Para el final, un apunte no menor: la primera gestión frenteamplista en el sector impulsó un modelo de gestión participativa: se trataba de fortalecer a los equipos de gobierno con la creación de ámbitos de consulta y asesoría. De la instalación de los consejos de la cultura, por departamento y por disciplina, a un Consejo Nacional de la Cultura como órgano de referencia, y la convocatoria a asambleas de la cultura. Estas líneas de trabajo formaron parte del programa con el que se llegó al gobierno, pero no se avanzó.

Se hace necesario relanzar el proceso para que se creen ámbitos permanentes de consulta y participación de los actores culturales, con criterios amplios y representativos de todo el entramado cultural. Hay buenas experiencias: el Compromiso Audiovisual que impulsó el Instituto del Cine y Audiovisual de Uruguay en 2015 entre ellos, y un universo de asambleas de la cultura incluso previas a la llegada del FA al gobierno nacional. No se comprende por qué se discontinuaron. En el presente período, aún en curso, se trabajó primero para un Plan Nacional de Cultura, luego para una Ley de Cultura: ambas iniciativas parecen discontinuadas, más allá de que quizá más que en grandes títulos sea conveniente avanzar proyecto a proyecto, área por área, evadiendo el riesgo de que programas grandilocuentes no signifiquen más que buenas intenciones.

En resumen, tomando nota de todo lo avanzado en 13 años de gobierno, se trata de poner el acento en el acceso universal a los bienes y servicios artístico-culturales. Y eso, en la medida en que subsisten inequidades varias, reclama mayor vigor, audacia para repensar inercias, y situar a la ciudadanía como sujeto de derecho en el centro de la cancha.

Toda política pública debe ser orientada al conjunto de la ciudadanía. En 2006, en Montevideo se firmaba la Carta Cultural Iberoamericana. “Los derechos culturales deben ser entendidos como derechos de carácter fundamental”, sostiene el documento, lo que supone para todos “los individuos y grupos, la realización de sus capacidades creativas, así como el acceso, la participación y el disfrute de la cultura”.

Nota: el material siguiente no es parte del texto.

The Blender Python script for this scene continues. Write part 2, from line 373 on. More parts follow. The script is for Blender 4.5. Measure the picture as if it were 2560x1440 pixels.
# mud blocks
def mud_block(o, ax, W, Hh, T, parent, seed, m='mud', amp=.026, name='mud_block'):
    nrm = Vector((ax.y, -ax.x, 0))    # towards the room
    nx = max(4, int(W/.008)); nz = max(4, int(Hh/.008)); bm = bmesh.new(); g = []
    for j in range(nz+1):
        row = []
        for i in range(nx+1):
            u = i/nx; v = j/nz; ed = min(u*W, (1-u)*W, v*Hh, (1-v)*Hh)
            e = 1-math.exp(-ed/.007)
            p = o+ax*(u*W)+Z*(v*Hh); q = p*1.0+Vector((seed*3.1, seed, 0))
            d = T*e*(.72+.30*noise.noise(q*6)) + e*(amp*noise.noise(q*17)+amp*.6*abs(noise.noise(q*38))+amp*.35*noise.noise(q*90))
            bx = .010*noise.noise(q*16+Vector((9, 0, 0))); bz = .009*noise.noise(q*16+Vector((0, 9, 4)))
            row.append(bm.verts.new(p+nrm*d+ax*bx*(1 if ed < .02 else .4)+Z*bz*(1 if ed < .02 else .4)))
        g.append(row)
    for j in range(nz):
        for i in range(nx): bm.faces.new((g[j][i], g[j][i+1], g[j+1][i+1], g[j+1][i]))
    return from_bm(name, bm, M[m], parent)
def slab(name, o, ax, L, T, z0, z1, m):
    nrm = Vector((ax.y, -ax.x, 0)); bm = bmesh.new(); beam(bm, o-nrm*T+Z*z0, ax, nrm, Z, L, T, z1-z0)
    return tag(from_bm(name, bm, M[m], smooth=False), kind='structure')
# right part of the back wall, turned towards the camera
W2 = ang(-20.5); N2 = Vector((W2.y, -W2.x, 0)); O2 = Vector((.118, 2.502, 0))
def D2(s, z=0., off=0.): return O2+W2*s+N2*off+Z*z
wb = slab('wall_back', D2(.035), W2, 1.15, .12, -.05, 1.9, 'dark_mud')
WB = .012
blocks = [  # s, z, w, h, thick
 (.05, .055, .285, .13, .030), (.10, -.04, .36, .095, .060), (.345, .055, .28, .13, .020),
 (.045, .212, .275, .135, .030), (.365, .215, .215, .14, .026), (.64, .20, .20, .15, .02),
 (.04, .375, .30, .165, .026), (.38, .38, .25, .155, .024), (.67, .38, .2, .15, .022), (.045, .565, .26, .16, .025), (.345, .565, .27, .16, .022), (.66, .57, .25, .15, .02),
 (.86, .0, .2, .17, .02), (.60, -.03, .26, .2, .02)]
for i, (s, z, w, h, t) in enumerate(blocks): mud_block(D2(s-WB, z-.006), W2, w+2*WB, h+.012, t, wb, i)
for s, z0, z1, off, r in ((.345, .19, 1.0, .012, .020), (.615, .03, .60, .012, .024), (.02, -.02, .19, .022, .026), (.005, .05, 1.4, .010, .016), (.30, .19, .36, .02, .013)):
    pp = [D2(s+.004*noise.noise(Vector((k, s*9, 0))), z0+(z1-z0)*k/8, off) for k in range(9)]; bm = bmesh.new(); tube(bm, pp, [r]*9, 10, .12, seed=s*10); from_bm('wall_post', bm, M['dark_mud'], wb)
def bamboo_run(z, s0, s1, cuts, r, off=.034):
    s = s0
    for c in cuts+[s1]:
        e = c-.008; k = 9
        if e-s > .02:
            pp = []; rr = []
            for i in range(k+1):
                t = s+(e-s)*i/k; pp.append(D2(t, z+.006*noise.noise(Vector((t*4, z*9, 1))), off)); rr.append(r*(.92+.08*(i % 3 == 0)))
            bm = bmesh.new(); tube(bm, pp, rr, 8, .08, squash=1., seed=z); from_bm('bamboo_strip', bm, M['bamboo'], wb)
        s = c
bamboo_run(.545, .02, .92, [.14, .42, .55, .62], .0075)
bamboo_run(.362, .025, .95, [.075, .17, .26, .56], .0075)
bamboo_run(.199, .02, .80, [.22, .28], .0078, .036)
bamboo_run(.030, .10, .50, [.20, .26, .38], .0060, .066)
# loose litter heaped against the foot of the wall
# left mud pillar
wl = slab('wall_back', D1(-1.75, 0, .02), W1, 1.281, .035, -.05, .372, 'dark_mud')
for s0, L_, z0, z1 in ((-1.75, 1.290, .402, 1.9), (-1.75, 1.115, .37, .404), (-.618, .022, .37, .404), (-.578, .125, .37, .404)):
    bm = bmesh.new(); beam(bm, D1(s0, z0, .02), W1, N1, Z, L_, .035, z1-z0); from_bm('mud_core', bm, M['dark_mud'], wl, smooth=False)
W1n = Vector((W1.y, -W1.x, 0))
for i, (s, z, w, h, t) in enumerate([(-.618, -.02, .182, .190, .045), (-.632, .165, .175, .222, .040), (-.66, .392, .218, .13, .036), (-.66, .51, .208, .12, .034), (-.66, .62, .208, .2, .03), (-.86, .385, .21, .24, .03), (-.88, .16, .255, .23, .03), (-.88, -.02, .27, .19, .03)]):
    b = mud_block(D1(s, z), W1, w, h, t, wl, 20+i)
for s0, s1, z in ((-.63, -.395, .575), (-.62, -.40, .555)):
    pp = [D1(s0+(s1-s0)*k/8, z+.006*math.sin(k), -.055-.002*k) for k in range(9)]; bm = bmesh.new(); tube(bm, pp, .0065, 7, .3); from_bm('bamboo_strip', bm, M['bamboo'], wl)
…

Las políticas públicas para la cultura, tarde o temprano, “deberán enfrentarse al reto de formularse de la manera más parecida posible a como lo hace el resto de políticas públicas. Expresando sin ambages cuáles son los derechos de la ciudadanía, los deberes de las instituciones y los servicios culturales básicos que deben ser producidos, sea quien fuere el actor mejor emplazado para prestarlos”.1

Para decirlo en otras palabras: no se trata de cerrar el Auditorio del SODRE o de volver a una gestión errática y no profesional en ese campo, o de despedir al director del Ballet Nacional. Pero sólo con intervenciones casuales o esporádicas, con una concepción que insiste en “llevar la cultura a los barrios”, que supone que la descentralización consiste en llevar el teatro del centro al comunal, no alcanza. En todo caso, estamos haciendo beneficencia cultural, o aliviando nuestras conciencias, o asegurando el sustento de un elenco. Asegurar derechos culturales es otra cosa, y para empezar supone no generar políticas en base a quien más las demanda, sino a quien más las necesita.

Luis Pereira Severo es especialista en Gestión Cultural (Facultad de Ciencias Sociales, Universidad de la República), poeta y editor de poesía, ex director de Programación Cultural de la Intendencia de Maldonado (2005-2015).


  1. Miralles, Eduard (2001). “Por unas políticas culturales performativas. Más promesas y menos obras”. Periférica, Revista para el análisis de la cultura y el territorio, núm. 2.